How can one correctly buy the CM approach and deny Ellis approach with regard to the Pauline corpus?
 

Jerry Russell

Administrator
Staff member
Bad chronology!!

Ruby, since you are familiar with the Velikovskian concept of a chronological shift, you might be able to appreciate this paper by Lena Einhorn. She shows that many events in Josephus are reflected in the New Testament narrative, but with a 20 year chronological shift. Ellis noticed much the same thing, and so did Robert Eisenman. But, the chronological shift doesn't apply to the materials connecting Paul and Josephus.

http://lenaeinhorn.se/wp-content/uploads/2012/11/Jesus-and-the-Egyptian-Prophet-12.11.25.pdf

EinhornTimeshift-e1563151167292.jpg
 

Richard Stanley

Well-Known Member
Head first, heart second.

And, no humans do not create The Big Dude and/or Dudess, whatever them is (likely the Flying Spaghetti Monster ... we think :)).
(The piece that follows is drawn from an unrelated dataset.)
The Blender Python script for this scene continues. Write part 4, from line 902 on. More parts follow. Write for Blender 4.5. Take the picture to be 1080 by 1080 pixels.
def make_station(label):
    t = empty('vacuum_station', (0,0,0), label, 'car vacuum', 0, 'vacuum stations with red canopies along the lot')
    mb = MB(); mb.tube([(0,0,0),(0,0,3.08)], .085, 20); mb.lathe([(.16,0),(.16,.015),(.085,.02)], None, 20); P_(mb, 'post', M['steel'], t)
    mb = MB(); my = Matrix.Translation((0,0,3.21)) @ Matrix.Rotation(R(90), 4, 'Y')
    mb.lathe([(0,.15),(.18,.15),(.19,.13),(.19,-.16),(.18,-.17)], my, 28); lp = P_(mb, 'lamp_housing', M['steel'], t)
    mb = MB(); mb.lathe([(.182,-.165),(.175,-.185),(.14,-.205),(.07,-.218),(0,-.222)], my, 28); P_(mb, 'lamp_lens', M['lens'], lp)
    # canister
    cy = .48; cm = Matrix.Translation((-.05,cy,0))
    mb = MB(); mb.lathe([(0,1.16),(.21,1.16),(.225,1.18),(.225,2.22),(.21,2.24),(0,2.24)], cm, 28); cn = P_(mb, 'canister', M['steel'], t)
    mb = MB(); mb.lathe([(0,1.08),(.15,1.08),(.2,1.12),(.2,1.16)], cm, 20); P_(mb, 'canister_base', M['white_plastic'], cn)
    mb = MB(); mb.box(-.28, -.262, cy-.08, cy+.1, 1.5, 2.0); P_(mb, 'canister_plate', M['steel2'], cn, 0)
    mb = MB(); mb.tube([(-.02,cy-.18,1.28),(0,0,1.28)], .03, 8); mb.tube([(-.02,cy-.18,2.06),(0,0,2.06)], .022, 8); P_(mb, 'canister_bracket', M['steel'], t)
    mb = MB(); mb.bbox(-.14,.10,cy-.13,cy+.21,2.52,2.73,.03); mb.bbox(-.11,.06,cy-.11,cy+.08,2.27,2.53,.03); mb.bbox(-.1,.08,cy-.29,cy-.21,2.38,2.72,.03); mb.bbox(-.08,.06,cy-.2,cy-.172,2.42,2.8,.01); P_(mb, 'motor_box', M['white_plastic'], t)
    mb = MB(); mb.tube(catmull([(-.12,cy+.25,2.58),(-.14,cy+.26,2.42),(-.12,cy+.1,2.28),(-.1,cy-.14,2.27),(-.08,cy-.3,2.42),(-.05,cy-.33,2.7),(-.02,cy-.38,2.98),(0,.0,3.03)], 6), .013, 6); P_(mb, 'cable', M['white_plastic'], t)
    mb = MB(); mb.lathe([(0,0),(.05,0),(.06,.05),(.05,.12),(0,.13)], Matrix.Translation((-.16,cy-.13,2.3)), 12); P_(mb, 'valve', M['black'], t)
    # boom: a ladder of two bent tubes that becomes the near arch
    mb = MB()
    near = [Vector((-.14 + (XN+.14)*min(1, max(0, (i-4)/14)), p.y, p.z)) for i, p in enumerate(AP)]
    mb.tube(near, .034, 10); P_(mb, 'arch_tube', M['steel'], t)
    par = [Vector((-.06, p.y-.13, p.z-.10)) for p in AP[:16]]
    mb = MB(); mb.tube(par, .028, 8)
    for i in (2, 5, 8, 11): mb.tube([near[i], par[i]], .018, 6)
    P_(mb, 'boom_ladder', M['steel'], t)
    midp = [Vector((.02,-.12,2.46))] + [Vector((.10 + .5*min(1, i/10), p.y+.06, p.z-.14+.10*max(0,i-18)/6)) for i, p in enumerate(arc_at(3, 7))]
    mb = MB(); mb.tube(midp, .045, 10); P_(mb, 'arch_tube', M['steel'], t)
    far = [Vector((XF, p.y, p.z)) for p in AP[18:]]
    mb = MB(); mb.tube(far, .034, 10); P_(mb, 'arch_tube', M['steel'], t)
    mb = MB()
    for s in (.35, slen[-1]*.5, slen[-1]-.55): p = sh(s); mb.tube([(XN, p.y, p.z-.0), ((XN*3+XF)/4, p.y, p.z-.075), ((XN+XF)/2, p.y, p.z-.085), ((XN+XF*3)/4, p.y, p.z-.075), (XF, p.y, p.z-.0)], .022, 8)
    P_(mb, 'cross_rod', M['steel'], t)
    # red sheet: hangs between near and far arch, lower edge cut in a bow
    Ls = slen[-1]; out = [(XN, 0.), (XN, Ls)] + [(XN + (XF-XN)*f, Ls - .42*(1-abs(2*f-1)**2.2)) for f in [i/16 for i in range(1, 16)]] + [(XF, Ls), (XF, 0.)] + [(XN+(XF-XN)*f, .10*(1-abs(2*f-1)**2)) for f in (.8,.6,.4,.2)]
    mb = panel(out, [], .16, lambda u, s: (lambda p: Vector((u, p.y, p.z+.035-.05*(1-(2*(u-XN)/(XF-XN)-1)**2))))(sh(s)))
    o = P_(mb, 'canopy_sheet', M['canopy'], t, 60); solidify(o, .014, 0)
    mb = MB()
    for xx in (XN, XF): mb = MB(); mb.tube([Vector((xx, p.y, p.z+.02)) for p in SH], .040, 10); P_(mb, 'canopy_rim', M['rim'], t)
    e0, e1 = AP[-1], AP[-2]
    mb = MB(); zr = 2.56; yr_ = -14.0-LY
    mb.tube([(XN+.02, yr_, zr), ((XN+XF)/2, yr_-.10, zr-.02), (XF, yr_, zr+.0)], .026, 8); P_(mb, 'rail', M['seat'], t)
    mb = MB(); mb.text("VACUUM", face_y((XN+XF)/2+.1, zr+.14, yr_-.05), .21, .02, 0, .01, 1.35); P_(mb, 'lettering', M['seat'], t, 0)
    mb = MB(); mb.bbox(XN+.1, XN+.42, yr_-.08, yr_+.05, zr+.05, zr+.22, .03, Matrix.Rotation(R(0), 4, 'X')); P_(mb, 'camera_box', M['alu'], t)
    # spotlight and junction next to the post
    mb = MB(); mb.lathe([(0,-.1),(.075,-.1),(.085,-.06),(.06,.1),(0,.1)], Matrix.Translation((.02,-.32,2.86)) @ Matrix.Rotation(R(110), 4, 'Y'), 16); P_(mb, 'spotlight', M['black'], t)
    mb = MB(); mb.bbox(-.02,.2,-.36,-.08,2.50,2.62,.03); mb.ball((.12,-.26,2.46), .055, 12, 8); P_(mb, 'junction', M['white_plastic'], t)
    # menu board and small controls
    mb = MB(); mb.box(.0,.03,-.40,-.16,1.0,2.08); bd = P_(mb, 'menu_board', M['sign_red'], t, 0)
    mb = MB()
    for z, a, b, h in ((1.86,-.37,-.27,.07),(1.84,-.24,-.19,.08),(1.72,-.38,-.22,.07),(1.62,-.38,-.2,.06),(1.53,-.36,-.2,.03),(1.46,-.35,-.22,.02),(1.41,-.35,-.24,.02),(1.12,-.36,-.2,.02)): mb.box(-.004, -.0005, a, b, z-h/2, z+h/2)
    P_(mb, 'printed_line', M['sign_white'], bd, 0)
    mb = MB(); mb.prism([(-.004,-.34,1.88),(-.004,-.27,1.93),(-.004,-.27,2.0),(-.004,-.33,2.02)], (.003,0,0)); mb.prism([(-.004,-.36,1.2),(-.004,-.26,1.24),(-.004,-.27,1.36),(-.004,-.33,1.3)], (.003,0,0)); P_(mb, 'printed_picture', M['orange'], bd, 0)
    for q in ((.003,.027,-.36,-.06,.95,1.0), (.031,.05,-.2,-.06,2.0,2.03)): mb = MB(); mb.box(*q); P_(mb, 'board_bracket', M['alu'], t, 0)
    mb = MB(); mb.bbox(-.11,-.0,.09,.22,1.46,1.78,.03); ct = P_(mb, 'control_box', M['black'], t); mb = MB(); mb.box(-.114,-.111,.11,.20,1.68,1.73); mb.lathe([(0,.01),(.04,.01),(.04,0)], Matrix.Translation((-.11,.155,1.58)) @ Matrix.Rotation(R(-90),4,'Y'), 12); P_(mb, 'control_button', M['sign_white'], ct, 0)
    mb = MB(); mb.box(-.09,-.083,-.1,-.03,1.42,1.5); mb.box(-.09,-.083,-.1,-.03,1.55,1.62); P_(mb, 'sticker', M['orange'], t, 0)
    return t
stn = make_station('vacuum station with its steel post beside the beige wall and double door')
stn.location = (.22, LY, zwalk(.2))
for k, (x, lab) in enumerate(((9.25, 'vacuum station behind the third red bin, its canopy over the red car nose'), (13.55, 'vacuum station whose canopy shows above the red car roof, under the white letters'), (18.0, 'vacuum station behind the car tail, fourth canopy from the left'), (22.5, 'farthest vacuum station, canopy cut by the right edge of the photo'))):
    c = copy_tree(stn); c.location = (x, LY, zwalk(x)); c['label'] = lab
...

But humans did create Yahweh ... and Krishna ... and ...
 

Richard Stanley

Well-Known Member
Thou expectation crediteth me-eth twoo richly. That phrase appears too generic for my once adolescent yet skeptic brain whose wick now burns short and dim. You must thank (or curse) Jerry for forcing me to read the Bible, as if a child (because he didn't want to do it any more than I did o_O).

In any case, dost thee penchant to sumballóstry within thy heart indicate a bias to yet caste thy ballot towards faith before else? Or perchance wast this all rhetorical flourish to test this one?